The French Connection retold from the French perspective, Cédric Jimenez’s crime the thriller (known as La French on the director’s home soil) is less like the Friedkin and Frankenheimer seventies thrillers and more like the recent Mesrine, with a little of early Martin Scorsese and Michael Mann thrown in for good measure. The Connection may have those ambitions but it falls short in trying to do too much.
Marseille, 1975, and the drug-running crime organisation known as The French is flooding heroin to New York and beyond. Headed up by Gaetan ‘Tany’ Zampa (Lellouche), the gang go about their business unchecked with an ineffectual and corrupt police force unable/unwilling to stop them. Enter magistrate Pierre Michel (Dujardin), mirroring Kevin Costner in The Untouchables: initially thought too soft by his colleagues, he grows into the role by resorting to less than legal means...
The Connection draws on the strengths of Mesrine - the beautifully realised time period detail, the banality of the violence, the uber slickness of it all - but also its weaknesses. In covering so much ground, in taking the story through so many years, Jimenez never truly gets under the fingernails of the characters. There are welcome attempts to portray Zampa not as the typical callous gangster (he’s faithful to his wife, he reads to his son - one scene has him break down in his wife’s arms) but unfortunately Jimenez can’t extend the same surprises on the other side, as the Wife Character (Sallette) is there only there to do the clichéd thing: "It’s either your family or your job!" Yawn to that.
There are two stories here – the detective’s and the gangster’s – and in opting to tell as much as he can about both Jimenez never really pulls off that Heat double-header; Mann’s coffee shop tete-a-tete is replicated here on a sunny clifftop with much less the effect. With so much material to wade through Jimenez is forced to rely on Scorsese-like music montages to push the story on.
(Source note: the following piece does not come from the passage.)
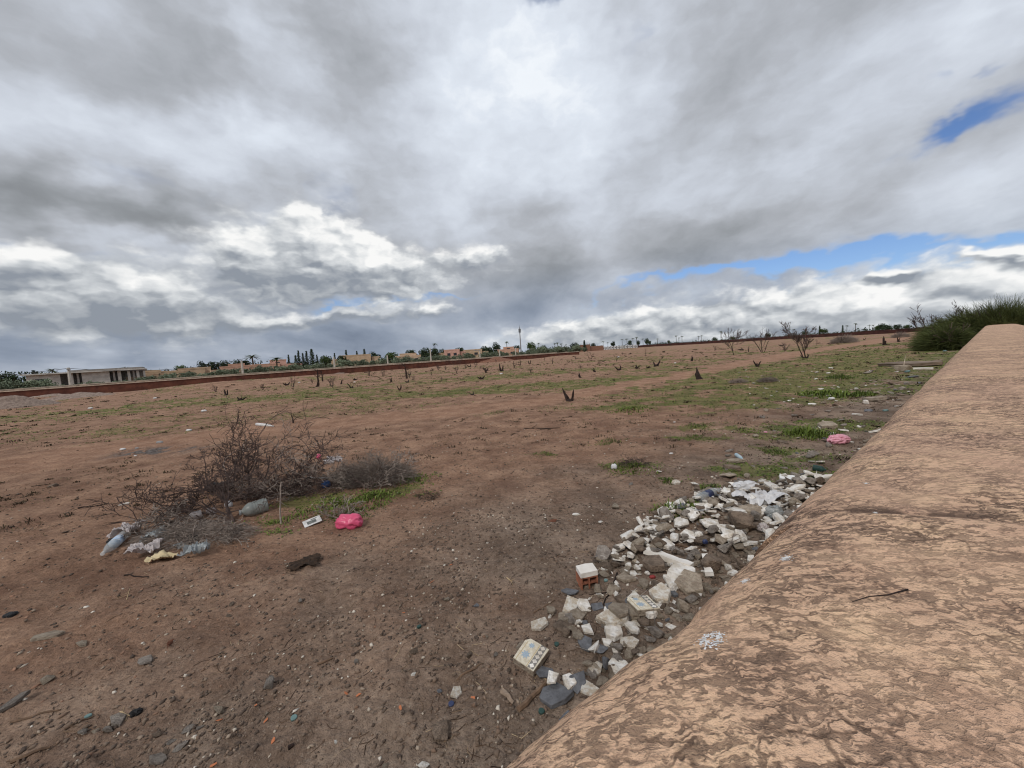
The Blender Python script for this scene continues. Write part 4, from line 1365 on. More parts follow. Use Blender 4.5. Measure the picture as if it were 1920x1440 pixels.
def stump_proto(seed, kind):
    """unit-high (1 m) burnt stump: kind 0 V of two or three stubs, 1 one leaning stub with twigs, 2 low knot, 3 bare twiggy sapling"""
    rg = random.Random(seed)
    root = empty('burnt_stump' if kind != 3 else 'bare_sapling')
    if kind == 0:
        angs = [(rg.choice((-1, 1)) * rg.uniform(.05, .6), rg.uniform(.35, .8)) for _ in range(2 + seed % 3)]
        angs[0] = (angs[0][0] * .6, 1.0)
        if seed % 2 == 0:
            angs = [(-.40, .95), (-.12 - .03 * seed, .55), (.34 - .04 * seed, .80)]
        for lean, h in angs:
            d = Vector((lean + rg.uniform(-.08, .08), rg.uniform(-.25, .25), 1)).normalized()
            pts = crook(rg, (lean * .25, rg.uniform(-.05, .05), -0.06), d, h, 4, .10)
            MB().tube(pts, [.095, .085, .07, .06, .015], 6).build('stub', M_CHAR, root)
        MB().lathe([(.17, -.06), (.19, .03), (.13, .13)], 8).build('root_crown', M_CHAR, root)
    elif kind == 1:
        pts = crook(rg, (0, 0, -.05), (rg.uniform(-.3, .3), rg.uniform(-.2, .2), 1), 1.0, 5, .12)
        MB().tube(pts, [.07, .06, .05, .045, .03, .012], 6).build('stub', M_CHAR, root)
        out = []
        for k in range(4):
            grow(rg, out, pts[rg.randint(1, 4)], (rg.uniform(-1, 1), rg.uniform(-1, 1), .6), .35, .022, 1, .2)
        tubes('twigs', out, M_CHAR, root, 5, 3)
    elif kind == 2:
        for k in range(3):
            d = (rg.uniform(-.9, .9), rg.uniform(-.6, .6), .8)
            pts = crook(rg, (rg.uniform(-.1, .1), 0, -.05), d, rg.uniform(.5, .95), 3, .2)
            MB().tube(pts, [.14, .11, .08, .03], 6).build('stub', M_CHAR, root)
        MB().lathe([(.24, -.06), (.26, .08), (.15, .22)], 8).build('root_crown', M_CHAR, root)
    else:
        out = []
        for k in range(4):
            grow(rg, out, (rg.uniform(-.04, .04), rg.uniform(-.04, .04), -.04), (rg.uniform(-.55, .55), rg.uniform(-.4, .4), 1), .5, .030, 3, .16, (2, 3), .45, .35)
        tubes('stem', [l for l in out if l[0] >= 2], M_REDTWIG, root)
        tubes('twigs', [l for l in out if l[0] < 2], M_REDTWIG, root, rmin=.006)
    return root
_st = {0: [stump_proto(i, 0) for i in range(7)], 1: [stump_proto(10 + i, 1) for i in range(3)], 2: [stump_proto(20 + i, 2) for i in range(3)], 3: [stump_proto(30 + i, 3) for i in range(3)]}
_kids = children_of()
_far_lab = {0: 'small burnt forked stump out on the field', 1: 'thin burnt stick standing out on the field', 2: 'low burnt knot of wood out on the field', 3: 'bare twiggy sapling out on the field'}
_far_grp = {0: 'burnt forked stumps on the field', 1: 'burnt sticks on the field', 2: 'low burnt knots on the field', 3: 'bare saplings on the field'}
_STUMPS = [(424, 741, 15, 0, 'left one of two dark stumps on the green strip before the red wall'), (450, 751, 15, 2, 'right one of two dark stumps on the green strip before the red wall'), (405, 734, 17, 3, None), (492, 722, 14, 3, None),
           (550, 726, 20, 3, None), (585, 713, 12, 3, None), (595, 725, 15, 0, None), (597, 717, 27, 1, None), (605, 713, 22, 1, None), (622, 726, 22, 3, None), (660, 728, 13, 0, None), (664, 713, 9, 2, None), (693, 705, 14, 3, None),
           (718, 706, 15, 3, None), (763, 710, 30, 1, 'tall thin leaning stick left of the twiggy round bush'), (768, 703, 6, 2, None), (750, 731, 12, 0, None), (809, 703, 9, 1, None), (822, 694, 14, 3, None),
           (857, 701, 15, 3, None), (873, 691, 13, 3, None), (881, 688, 8, 2, None), (891, 686, 10, 3, None), (886, 741, 11, 2, None), (908, 693, 8, 2, None), (941, 696, 17, 0, 'curved forked stump with a white bag lying before it'), (964, 690, 14, 1, None),
           (975, 687, 13, 1, None), (993, 682, 9, 0, None), (1036, 682, 11, 1, None), (1055, 694, 6, 2, None), (1088, 708, 12, 0, 'forked stump behind the large V-shaped stump'), (1068, 752, 30, 0, 'large charred V-shaped stump in the middle of the field'), (1080, 674, 8, 3, None),
           (1131, 678, 6, 2, None), (1158, 672, 6, 2, None), (1241, 672, 6, 0, None), (1297, 677, 12, 0, None), (1214, 691, 9, 2, None), (1312, 711, 26, 0, 'V-shaped burnt stump at the near edge of the track'), (1340, 658, 11, 3, None), (1392, 657, 10, 2, None),
           (1421, 687, 15, 0, 'small black stump between the track and the green patch'), (1466, 649, 8, 2, None), (1474, 656, 19, 3, None), (1659, 647, 19, 0, 'forked burnt stump left of the big dark green bush'), (1685, 641, 11, 0, 'low forked stump nearest to the big dark green bush'),
           (550, 793, 23, 1, 'short dark stick rooted behind the brushwood pile'), (1511, 672, 12, 2, 'black burnt foot beside the tallest bare tree'), (1245, 660, 6, 2, None), (1180, 664, 6, 2, None), (1020, 673, 7, 1, None), (930, 680, 7, 3, None), (1150, 684, 5, 2, None), (1065, 664, 7, 3, None)]
for i, (px, py, h, k, lab) in enumerate(_STUMPS):
    p = ground(px, py)
    s = metres(p, h)
    pr = _st[k][(2 * i) % 8 if lab and k == 0 and (2 * i) % 8 < 7 else i % len(_st[k])]
    w = 1.15 if k in (0, 2) else 1.0
    place(pr, _kids, p, random.uniform(-.5, .5) if lab else random.uniform(0, 6.28), (s * w, s * w, s), lab or _far_lab[k], 'stump' if k != 3 else 'sapling', None if lab else _far_grp[k])

_rs = random.Random(31)
for i in range(34):
    px = _rs.uniform(480, 1640); yh = 724 - .0635 * px
    py = yh + _rs.uniform(12, 46)
    p = ground(px, py)
    if float(track_dist(np.array(p.x), np.array(p.y))) < 1.2:
        continue
    k = _rs.choice((1, 2, 2, 3, 3, 0))
    s = metres(p, _rs.uniform(5, 13) * (.6 + (py - yh) / 60))
    place(_st[k][_rs.randrange(len(_st[k]))], _kids, p, _rs.uniform(0, 6.28), (s, s, s), _far_lab[k], 'stump' if k != 3 else 'sapling', _far_grp[k])
for _ps in _st.values():
    for _p in _ps:
        if _p.name not in _used:
            for _c in _kids.get(_p.name, []):
                bpy.data.objects.remove(_c)
            bpy.data.objects.remove(_p)

# bare trees on the right of the field
def bare_tree(px, py, top, seed, label, stems=1, lean=0.0, spread=.5, depth=4, width=1.0, name='bare_tree'):
    p = ground(px, py)
    h = metres(p, py - top)
    rg = random.Random(seed)
    root = tag(empty(name, p), label, 'tree')
    out = []
    for k in range(stems):
        a = (k - (stems - 1) / 2) * .55
        grow(rg, out, (a * .1 * h, rg.uniform(-.05, .05), -.06), (a + lean, rg.uniform(-.2, .2), 1), h * .42, h * .017, depth, .12, (2, 4), spread * width, .32, .66)
    k_ = h / max(q.z for l in out for q in l[1])
    out = [(a_, [Vector((q.x * k_ * .9, q.y * k_ * .9, q.z * k_)) for q in b_], [r_ * .8 for r_ in c_]) for a_, b_, c_ in out]
    tubes('trunk', [l for l in out if l[0] == depth], M_CHAR, root, 6)
    tubes('branch', [l for l in out if 1 < l[0] < depth], M_REDTWIG, root, 5, 4, h * .004)
    tubes('twigs', [l for l in out if l[0] <= 1], M_REDTWIG, root, 3, 3, h * .0028)
bare_tree(1375, 666, 612, 3, 'slim bare tree left of the spreading bare tree', 1, .1, .45, 5)
bare_tree(1430, 660, 612, 4, 'spreading bare tree with several stems on the horizon', 3, 0, .5, 4, 1.0)
bare_tree(1509, 671, 598, 6, 'tallest bare tree leaning over the track', 2, -.1, .5, 5)
bare_tree(1531, 648, 626, 7, 'small bare tree right of the tallest bare tree', 1, 0, .6, 3)
bare_tree(1106, 677, 652, 8, 'forked bare tree in front of the brick hut', 2, 0, .5, 3)
bare_tree(1210, 666, 646, 9, 'small bare tree right of the white panel fence', 1, 0, .5, 3)
bare_tree(853, 687, 667, 10, 'twiggy round bare bush in the middle distance', 4, 0, .7, 3, 1.2, 'bare_bush')
bare_tree(738 + 84, 694, 680, 11, 'thin bare sapling left of the twiggy round bush', 2, 0, .5, 2)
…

But it is snazzy to look at. With its cool cars and slick shirts and cigarettes and shades and sunshine, The Connection oozes sex appeal. Oddly it has a laidback atmosphere despite the genre and Dujardin is a charismatic leading man. Those Scorsese montages might be overused but they are stylish as hell and the soundtrack provides an eclectic mix with Velvet Underground next to Blondie, Townes Van Sandt, and Kim Wilde.